Ve tebârekellezî lehû mülküs semâvâti vel ardı ve mâ beynehümâ , ve ındehû ılmüs sâati , ve ileyhi turceûn. (43/85)
Semaların ve yerin, ve her ikisi arasındakilerin mülkü ve tasarrufu yedinde olan Allah, ne yücedir... Kıyamet anı'nın ilmi de, O'nun katındadır. O'na döneceksiniz!..

D U H Â N     S Û R E S İ

Hâ mîm. (44/1)

Vel  kitâbil  mübîn.  (44/2)
Kitab-ı Mübîn hakkı  için.

İnnâ enzelnâhü fî leyletin mübâreketin innâ künnâ münzirîn.  (44/3)
Biz O'nu mübarek bir gecede inzal etlik. Muhakkak  biz, uyarıcıyız... 

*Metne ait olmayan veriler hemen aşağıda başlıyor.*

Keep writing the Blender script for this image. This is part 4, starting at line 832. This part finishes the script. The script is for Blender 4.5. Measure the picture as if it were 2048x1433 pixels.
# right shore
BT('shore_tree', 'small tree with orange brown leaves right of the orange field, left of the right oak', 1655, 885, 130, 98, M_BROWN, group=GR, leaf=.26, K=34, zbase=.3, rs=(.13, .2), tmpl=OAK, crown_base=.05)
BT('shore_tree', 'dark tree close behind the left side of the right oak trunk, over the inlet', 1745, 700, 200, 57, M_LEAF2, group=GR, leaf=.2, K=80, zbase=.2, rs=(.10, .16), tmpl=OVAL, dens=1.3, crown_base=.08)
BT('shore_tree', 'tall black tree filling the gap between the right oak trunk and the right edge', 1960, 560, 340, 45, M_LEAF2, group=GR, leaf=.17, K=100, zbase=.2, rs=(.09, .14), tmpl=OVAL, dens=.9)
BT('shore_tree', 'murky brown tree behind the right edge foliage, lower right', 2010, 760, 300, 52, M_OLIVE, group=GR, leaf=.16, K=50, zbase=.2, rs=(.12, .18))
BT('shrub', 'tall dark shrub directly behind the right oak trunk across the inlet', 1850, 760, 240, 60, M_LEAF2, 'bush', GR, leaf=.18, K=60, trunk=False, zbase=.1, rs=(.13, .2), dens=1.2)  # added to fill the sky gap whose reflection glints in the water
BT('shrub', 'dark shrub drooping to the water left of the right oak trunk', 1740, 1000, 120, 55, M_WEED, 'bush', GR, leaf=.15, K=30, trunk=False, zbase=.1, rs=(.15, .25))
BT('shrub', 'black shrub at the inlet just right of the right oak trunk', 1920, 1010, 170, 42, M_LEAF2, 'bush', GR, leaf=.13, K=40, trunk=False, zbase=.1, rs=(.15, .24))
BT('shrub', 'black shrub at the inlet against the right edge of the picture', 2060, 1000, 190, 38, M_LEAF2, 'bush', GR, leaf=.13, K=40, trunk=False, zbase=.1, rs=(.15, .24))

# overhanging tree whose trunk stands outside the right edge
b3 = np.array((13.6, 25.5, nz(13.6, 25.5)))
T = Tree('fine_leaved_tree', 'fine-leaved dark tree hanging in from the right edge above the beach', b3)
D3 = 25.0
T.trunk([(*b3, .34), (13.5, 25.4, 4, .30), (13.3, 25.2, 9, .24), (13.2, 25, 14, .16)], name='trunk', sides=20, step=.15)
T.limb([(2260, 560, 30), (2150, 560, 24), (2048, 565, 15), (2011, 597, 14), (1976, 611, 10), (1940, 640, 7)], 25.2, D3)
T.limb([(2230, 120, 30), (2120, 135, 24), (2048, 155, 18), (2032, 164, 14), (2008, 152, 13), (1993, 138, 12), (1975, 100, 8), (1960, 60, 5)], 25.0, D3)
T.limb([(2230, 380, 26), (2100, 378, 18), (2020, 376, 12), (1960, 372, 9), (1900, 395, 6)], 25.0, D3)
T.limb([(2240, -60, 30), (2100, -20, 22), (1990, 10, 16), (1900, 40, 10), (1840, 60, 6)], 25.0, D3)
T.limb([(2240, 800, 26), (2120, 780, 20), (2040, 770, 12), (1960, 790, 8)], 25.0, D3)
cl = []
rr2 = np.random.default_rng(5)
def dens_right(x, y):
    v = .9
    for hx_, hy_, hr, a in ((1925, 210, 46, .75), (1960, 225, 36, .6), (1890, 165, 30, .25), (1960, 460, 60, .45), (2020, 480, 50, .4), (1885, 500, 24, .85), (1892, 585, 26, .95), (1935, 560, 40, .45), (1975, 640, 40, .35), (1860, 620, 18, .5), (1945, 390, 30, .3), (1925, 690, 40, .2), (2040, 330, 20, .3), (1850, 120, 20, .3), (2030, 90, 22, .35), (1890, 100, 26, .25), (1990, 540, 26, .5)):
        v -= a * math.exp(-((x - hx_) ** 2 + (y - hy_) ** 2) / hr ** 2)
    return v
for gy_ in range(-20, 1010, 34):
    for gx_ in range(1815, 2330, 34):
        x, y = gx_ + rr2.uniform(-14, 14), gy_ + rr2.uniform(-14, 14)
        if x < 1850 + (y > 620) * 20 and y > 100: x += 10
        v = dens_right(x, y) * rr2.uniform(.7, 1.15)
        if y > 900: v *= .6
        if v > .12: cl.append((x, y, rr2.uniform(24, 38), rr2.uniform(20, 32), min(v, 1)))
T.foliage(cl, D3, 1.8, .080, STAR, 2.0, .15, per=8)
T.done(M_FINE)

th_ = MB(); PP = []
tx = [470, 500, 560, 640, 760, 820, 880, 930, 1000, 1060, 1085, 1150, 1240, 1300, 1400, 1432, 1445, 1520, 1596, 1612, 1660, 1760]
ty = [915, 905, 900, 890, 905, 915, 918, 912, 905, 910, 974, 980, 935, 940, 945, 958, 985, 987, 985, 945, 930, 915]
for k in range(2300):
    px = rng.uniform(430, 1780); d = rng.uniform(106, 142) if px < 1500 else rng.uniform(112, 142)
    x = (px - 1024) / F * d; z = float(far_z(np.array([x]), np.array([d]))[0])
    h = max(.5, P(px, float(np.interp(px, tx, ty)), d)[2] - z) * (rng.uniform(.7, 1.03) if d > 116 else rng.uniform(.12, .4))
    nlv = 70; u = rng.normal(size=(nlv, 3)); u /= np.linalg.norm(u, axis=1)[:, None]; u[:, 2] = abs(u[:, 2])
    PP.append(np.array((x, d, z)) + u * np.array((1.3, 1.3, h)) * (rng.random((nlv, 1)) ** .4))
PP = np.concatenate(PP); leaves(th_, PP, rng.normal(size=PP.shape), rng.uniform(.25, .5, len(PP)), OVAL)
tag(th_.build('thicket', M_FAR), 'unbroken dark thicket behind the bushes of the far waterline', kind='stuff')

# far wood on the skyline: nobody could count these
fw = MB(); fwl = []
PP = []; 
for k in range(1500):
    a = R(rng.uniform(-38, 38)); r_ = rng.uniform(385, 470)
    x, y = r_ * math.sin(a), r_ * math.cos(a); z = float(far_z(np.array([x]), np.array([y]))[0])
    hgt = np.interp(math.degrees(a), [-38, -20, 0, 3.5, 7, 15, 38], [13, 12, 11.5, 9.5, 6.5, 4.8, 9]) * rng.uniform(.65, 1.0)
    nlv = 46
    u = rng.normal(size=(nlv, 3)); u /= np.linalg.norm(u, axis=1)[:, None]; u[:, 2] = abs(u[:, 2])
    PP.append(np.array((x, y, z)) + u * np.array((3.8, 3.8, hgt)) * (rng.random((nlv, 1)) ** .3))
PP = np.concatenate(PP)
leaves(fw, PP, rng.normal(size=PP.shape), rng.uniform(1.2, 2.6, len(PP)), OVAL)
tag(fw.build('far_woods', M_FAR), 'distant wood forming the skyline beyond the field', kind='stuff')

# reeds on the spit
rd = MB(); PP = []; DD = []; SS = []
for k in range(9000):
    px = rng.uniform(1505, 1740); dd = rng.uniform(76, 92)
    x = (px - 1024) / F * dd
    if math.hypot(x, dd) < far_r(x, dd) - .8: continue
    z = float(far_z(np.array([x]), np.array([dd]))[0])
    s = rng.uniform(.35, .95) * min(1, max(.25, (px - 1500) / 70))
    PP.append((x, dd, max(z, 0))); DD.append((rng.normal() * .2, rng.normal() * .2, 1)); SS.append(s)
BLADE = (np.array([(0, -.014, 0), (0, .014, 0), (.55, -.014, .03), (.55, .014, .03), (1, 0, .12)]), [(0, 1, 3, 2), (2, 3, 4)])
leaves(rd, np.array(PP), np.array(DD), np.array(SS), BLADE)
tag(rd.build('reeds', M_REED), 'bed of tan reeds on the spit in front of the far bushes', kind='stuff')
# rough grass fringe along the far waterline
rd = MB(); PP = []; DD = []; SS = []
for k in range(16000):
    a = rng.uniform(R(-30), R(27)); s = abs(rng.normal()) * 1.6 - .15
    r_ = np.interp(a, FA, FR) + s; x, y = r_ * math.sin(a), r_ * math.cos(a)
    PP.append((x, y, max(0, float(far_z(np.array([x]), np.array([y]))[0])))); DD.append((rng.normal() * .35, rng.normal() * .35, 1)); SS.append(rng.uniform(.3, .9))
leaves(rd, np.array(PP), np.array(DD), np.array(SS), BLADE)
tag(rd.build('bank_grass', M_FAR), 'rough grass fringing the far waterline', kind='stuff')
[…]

Fîhâ yufraku küllü emrin hakîm. (44/4) 
Tüm,  hikmetli  iş ve oluşlar,  O'nda ayırdedilir 

Emren min ındinâ , innâ künnâ mürsilîn. (44/5)
indimizden Emr'i,  muhakkak ki,  irsal ediciyiz,

Rahmeten min rabbike innehû hüves Semîul alîm.  (44/6)
Bu, Rabbin'den bir rahmettir.. Şüphesiz O. Semi' (Yarattıklarının hitabını her Hal ile  algılayan) va Basir (Yarattıklarının her halini değerlendiren) dir. 

Rabbis semâvâti vel ardı ve mâ beynehümâ in küntüm mûkınîn. (44/7)
İkan sahibi iseniz bilirsiniz ki, O, semaların, yerin ve aralarındakilerin Rabbi’dir.